Esta paradoja genera tensiones profundas. Por un lado, los ciudadanos exigen soluciones prácticas a problemas como la inseguridad, el desempleo y la educación. Por otro, los líderes políticos recurren a narrativas ideológicas que simplifican la realidad y polarizan a la sociedad. El resultado es una sensación de incertidumbre y ambivalencia, donde los mexicanos se enfrentan a dilemas éticos sin una guía clara. ¿Es posible priorizar la justicia social sin sacrificar la libertad individual? ¿Se puede promover el desarrollo económico sin perpetuar desigualdades? Estas preguntas no tienen respuestas fáciles, y resolverlas requiere una responsabilidad personal y colectiva que trascienda las ideologías.
La reorganización de México debe partir de un principio fundamental: el abandono de las dicotomías simplistas. En lugar de “izquierda contra derecha” o “pueblo contra elites”, el país necesita un proyecto que integre lo mejor de ambos mundos: la justicia social de la izquierda, la libertad y el dinamismo económico de la derecha, y un enfoque pragmático que priorice resultados sobre dogmas. Sin descubrir el hilo negro conceptual, el comunismo solo tiene cabida en el romanticismo de los anárquicos, pero entre ellos también existen líderes y personajes autoritarios.

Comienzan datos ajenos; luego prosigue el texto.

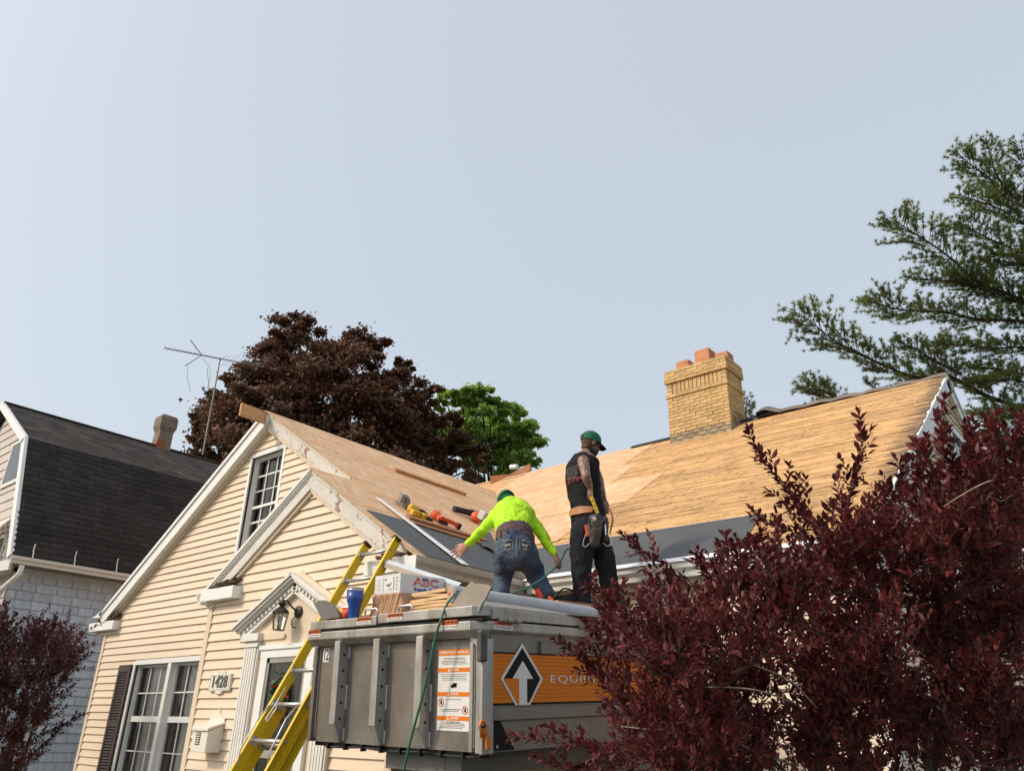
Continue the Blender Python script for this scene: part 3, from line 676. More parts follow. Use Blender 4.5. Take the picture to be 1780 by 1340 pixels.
# windows facing the street, recessed behind flat casings
def window(x0, x1, z0, z1, Yw, units, rails, cols, curtain, label, rec=.085, mg=.3):
    fr = MB(); c = .055
    for a, b, d, e in ((x0 - c, x0, z0 - c, z1 + c), (x1, x1 + c, z0 - c, z1 + c)): fr.box(a, b, Yw - .022, Yw + .03, d, e)
    fr.box(x0, x1, Yw - .023, Yw + .03, z1, z1 + c + .012); fr.box(x0, x1, Yw - .035, Yw + .03, z0 - c, z0)
    W = fr.build('window', WHITEB, house, bevel=.003, label=label)
    jm = MB(); jm.box(x0 - .02, x0 + .004, Yw + .03, Yw + rec + .06, z0, z1); jm.box(x1 - .004, x1 + .02, Yw + .03, Yw + rec + .06, z0, z1)
    jm.box(x0, x1, Yw + .03, Yw + rec + .06, z1 - .004, z1 + .02); jm.box(x0, x1, Yw + .03, Yw + rec + .06, z0 - .02, z0 + .004); jm.build('jamb', WHITEB, W)
    for u, (a, b) in enumerate(units):
        f = MB(); s = .035
        f.box(a, a + s, Yw + rec - .03, Yw + rec + .02, z0, z1); f.box(b - s, b, Yw + rec - .03, Yw + rec + .02, z0, z1)
        f.box(a + s, b - s, Yw + rec - .03, Yw + rec + .02, z1 - s, z1); f.box(a + s, b - s, Yw + rec - .03, Yw + rec + .02, z0, z0 + s)
        for z, h in rails: f.box(a + s, b - s, Yw + rec - .028 + (0 if h > .03 else .02), Yw + rec + .015, z - h / 2, z + h / 2)
        f.build('sash', WHITEB, W)
        gl = MB(); gl.add([(a + s, Yw + rec, z0 + s), (b - s, Yw + rec, z0 + s), (b - s, Yw + rec, z1 - s), (a + s, Yw + rec, z1 - s)], [(0, 1, 2, 3)]); gl.build('pane', GLASS, W, fix=False)
        mu = MB()
        for k in range(1, cols): x = a + s + (b - a - 2 * s) * k / cols; mu.box(x - .008, x + .008, Yw + rec - .016, Yw + rec - .004, z0 + s, z1 - s)
        mu.build('muntin', WHITEB, W)
        for (fa, fb, mt, dy) in curtain:
            xa, xb = a + (b - a) * fa, a + (b - a) * fb; k = 28; V = []
            for i in range(k + 1):
                x = xa + (xb - xa) * i / k; y = Yw + rec + dy + .016 * math.sin(i * 1.35 + u) + .007 * math.sin(i * 3.1)
                V += [(x, y, z0 - .05), (x, y, z1 + .05)]
            rawmesh('curtain', V, [(2 * i, 2 * i + 2, 2 * i + 3, 2 * i + 1) for i in range(k)], mt, W, smooth=True)
    if len(units) > 1:
        m = MB(); m.box(units[0][1], units[1][0], Yw - .018, Yw + rec + .03, z0, z1); m.build('mullion', WHITEB, W, bevel=.003)
    m = MB(); m.box(x0 - mg, x1 + mg, Yw + .6, Yw + .62, z0 - mg, z1 + mg)
    m.box(x0 - mg, x0 - mg + .02, Yw + .16, Yw + .6, z0 - mg, z1 + mg); m.box(x1 + mg - .02, x1 + mg, Yw + .16, Yw + .6, z0 - mg, z1 + mg); m.box(x0 - mg, x1 + mg, Yw + .16, Yw + .6, z1 + mg, z1 + mg + .02)
    m.build('dark_room', DARK, W); return W
window(TW[0], TW[1], TW[2], TW[3], YF0, [(-12.0, -11.03), (-10.94, -9.97)], [(1.67, .075), (2.01, .016), (1.26, .016)], 3, [(.04, .30, CURTD, .045), (.28, 1.0, CURT, .05)], 'twin sash window with white curtains behind the panes')
window(GW[0], GW[1], GW[2], GW[3], YF0, [(-9.73, -8.965)], [(4.86, .022), (4.64, .014), (4.40, .036), (4.19, .026), (3.97, .014)], 3, [(.0, .3, CURTD, .1), (.72, 1., CURTD, .12)], 'narrow sash window high in the gable', rec=.1, mg=.03)
# brown shutter with louvres
sh = MB(); sx0, sx1, sz0, sz1 = -12.45, -12.075, .86, 2.40; yb, yf = YF0 - .018, YF0 - .05
for a, b in ((sx0, sx0 + .055), (sx1 - .055, sx1)): sh.box(a, b, yf, yb, sz0, sz1)
for a, b in ((sz0, sz0 + .09), (1.56, 1.63), (sz1 - .10, sz1)): sh.box(sx0 + .055, sx1 - .055, yf, yb, a, b)
sh.box(sx0 + .055, sx1 - .055, yb - .008, yb, sz0 + .09, sz1 - .1)
shut = sh.build('shutter', SHUTTER, house)
me = None
for a, b in ((sz0 + .09, 1.56), (1.63, sz1 - .10)):
    k = int((b - a) / .036)
    for i in range(k):
        z = a + (i + .5) * (b - a) / k
        if me is None:
            m = MB(); m.add([(-.132, 0, .014), (.132, 0, .014), (.132, -.022, -.008), (-.132, -.022, -.008), (-.132, 0, .006), (.132, 0, .006), (.132, -.022, -.016), (-.132, -.022, -.016)], [(0, 1, 2, 3), (7, 6, 5, 4), (3, 2, 6, 7), (0, 3, 7, 4), (1, 5, 6, 2)])
            t_ = m.build('louvre', SHUTTER); me = t_.data; bpy.data.objects.remove(t_)
        inst('louvre', me, Matrix.Translation((-12.2625, yb - .008, z)), shut)

# entrance: pediment, fluted pilasters, storm door
m = MB(); m.prism([(p[0], YF1 - .028, p[1]) for p in PEDH], (0, .02, 0)); m.build('entrance_panel', CREAMF, house)
for x0, x1 in ((-7.89, -7.64), (-6.54, -6.29)):
    m = MB(); m.box(x0, x1, YF1 - .06, YF1 - .029, 0, 2.44); P_ = m.build('pilaster', WHITE, house)
    wd = (x1 - x0 - .03) / 5
    m = MB()
    for k in range(5): m.box(x0 + .015 + k * wd + .004, x0 + .015 + (k + 1) * wd - .006, YF1 - .074, YF1 - .06, .2, 2.38)
    m.build('fluting', WHITE, P_, bevel=.004)
    m = MB(); m.box(x0 - .012, x1 + .012, YF1 - .085, YF1 - .029, 2.38, 2.42); m.box(x0 - .03, x1 + .03, YF1 - .105, YF1 - .029, 2.44, 2.52); m.build('capital', WHITE, P_, bevel=.005)
pa, pl_, pr_ = (-7.10, 3.10), (-8.08, 2.60), (-6.12, 2.60)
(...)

Toda ideología en sí misma es una forma de locura, el reflejo sin límite de nuestro salvajismo. No hay nada civilizado en el mundo político y es asombroso que nos dediquemos tanto a debatir acerca de quién tiene la razón del bienestar de la sociedad. Por su puesto que no la tengo yo. Y desde el romanticismo de esta columna apuesto por una purga social en contra de la política en nuestro país, es demasiado el resentimiento que existe en los actuales gobernantes, y es inexplicable que deseen la destrucción del aparato que les ayudó a sostener su ideal social. No deseo destruir el país, pero es necesario fracturar las ideologías mezquinas.
Parafraseando a Mary Roberts Rinehart: detesto a esos hombres que envían a la guerra a jóvenes para que luchen y mueran por ellos; el orgullo y la cobardía de esos viejos radica en que la gente aprenda a odiarse. Desacuerdos políticos. No existe un México unido, y es lo más peligroso porque el romanticismo fracasó, el país está en modo supervivencia… ¡Claro que no! Se está transformando… ¡Mueran los privilegios! ¿Quién lo dice? Los nuevos privilegiados… un eterno retorno, valdría la pena una Revolución… pero, para generarla, se necesita coherencia… y la historia nos enseña que nuestra Revolución de hace un siglo fracasó en su espíritu de lucha por la pobreza… y se fraguó un aparato de estado casi centenario. Hoy de nuevo la lucha es por la pobreza, y tenemos un aparato de estado robusto… la historia ya está escrita.